L’ultima volta che Giovanni Tria ha parlato in Aula sono arrivate bordate da maggioranza e opposizioni. Ora, dopo l’intervista rilasciata a Il Fatto Quotidiano, ci si aspetta un’altra giornata difficile per il Ministro dell’Economia e delle Finanze. Il tema caldo è, ovviamente, l’aumento dell’Iva previsto dal Def che ha dettato i paletti entro i quali l’Esecutivo potrà muoversi nello stilare la Legge di Bilancio 2020. Le aspettative, però, non sono delle migliori e le varie promesse e rassicurazioni che sono arrivate in questi giorni da Lega e Movimento 5 Stelle sono state ridimensionate, o lo dovranno essere.



La promessa è nulla senza il controllo. E così Giovanni Tria spiega che nella prossima Manovra finanziaria non si potrà volere tutto, perché una cosa esclude l’altra. «Il bilancio dello Stato – spiega il ministro dell’Economia a Il Fatto Quotidiano – è di circa 800 miliardi di euro. Queste sono le risorse e la politica deve decidere come usarle. Ridurre le tasse, tagliare la spesa e ritoccare l’Iva? Qualcosa va fatto. Non è possibile abbassare le tasse, far crescere la spesa e tenere l’Iva ferma. In passato l’hanno fatto e adesso ne facciamo i conti».

Tria conferma: «Non si può fermare l’Iva, abbassare le tasse e far crescere la spesa»

No way. Non c’è modo di fuggire di fronte ai dati economici, perché il bilancio dello Stato pone dei vincoli che non permettono di mantenere tutte le promesse. In sintesi, se si vuole evitare l’aumento dell’Iva – e quindi non disinnescare le consuete clausole di salvaguardia – bisogna fare alcune scelte impopolari e non elettorali: dalla diminuzione della spesa pubblica, all’aumento delle tasse. Perché la matematica non è un’opinione e la cassa, alla fine delle promesse, rischia di svuotarsi troppo rapidamente.



L’esultanza di Di Maio

Da quando si è insediato questo governo, come da tradizione italica, si è cercato di dare la responsabilità nel disastro dei bilanci italiani all’Unione Europea, ma Tria ha un’idea ben precisa: «Il problema non sono i burocrati di Bruxelles, ma è il mercato che possiede il nostro debito». Poi parla del deficit e dell’esultanza dei 5 Stelle da Palazzo Chigi: «L’errore più grosso è stato fatto quando in Consiglio dei ministri s’è deciso il deficit in manovra. Potevo resistere di più e convincere i colleghi. Non mi aspettavo l’uscita sul balcone. Rispetto a una severa reazione dei mercati finanziari, ammetto che mi ha angosciato più l’esultanza che il deficit al 2,4%. Il deficit va fatto ma non è un fine: è un mezzo per raggiungere un fine».

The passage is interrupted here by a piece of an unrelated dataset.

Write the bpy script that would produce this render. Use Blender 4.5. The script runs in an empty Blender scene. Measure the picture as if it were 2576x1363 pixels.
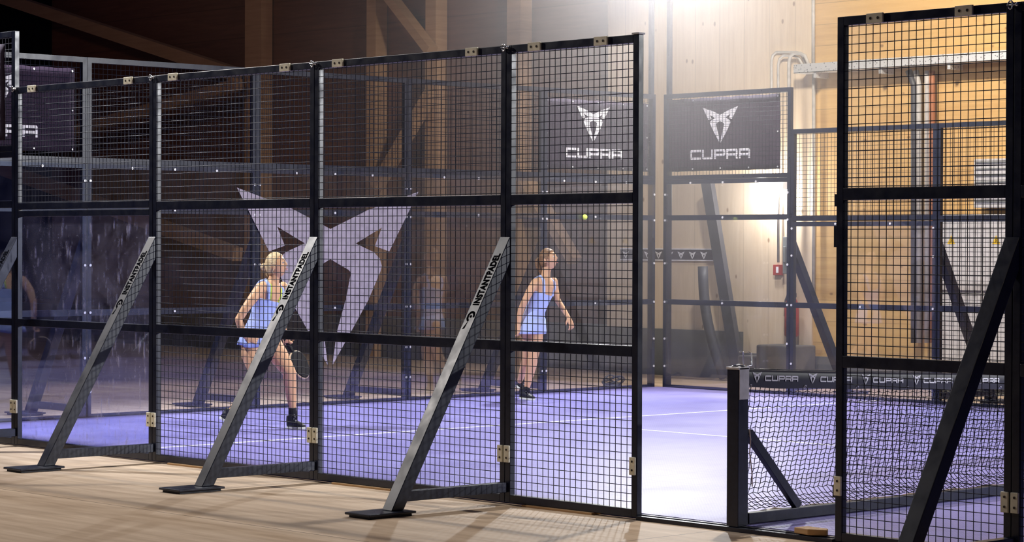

Le polemiche con i vicepremier

Tria è poi tornato sugli attacchi incrociati di cui è spesso rimasto vittima da parte di Salvini e Di Maio: «Non mi fa piacere. All’inizio telefonavo per capire e ogni volta mi smentivano di aver espresso questi apprezzamenti. Poi ho smesso, non ci faccio più caso. Si tratta di dichiarazioni pubbliche, forse pensano di incentivare il consenso politico, non credo serva».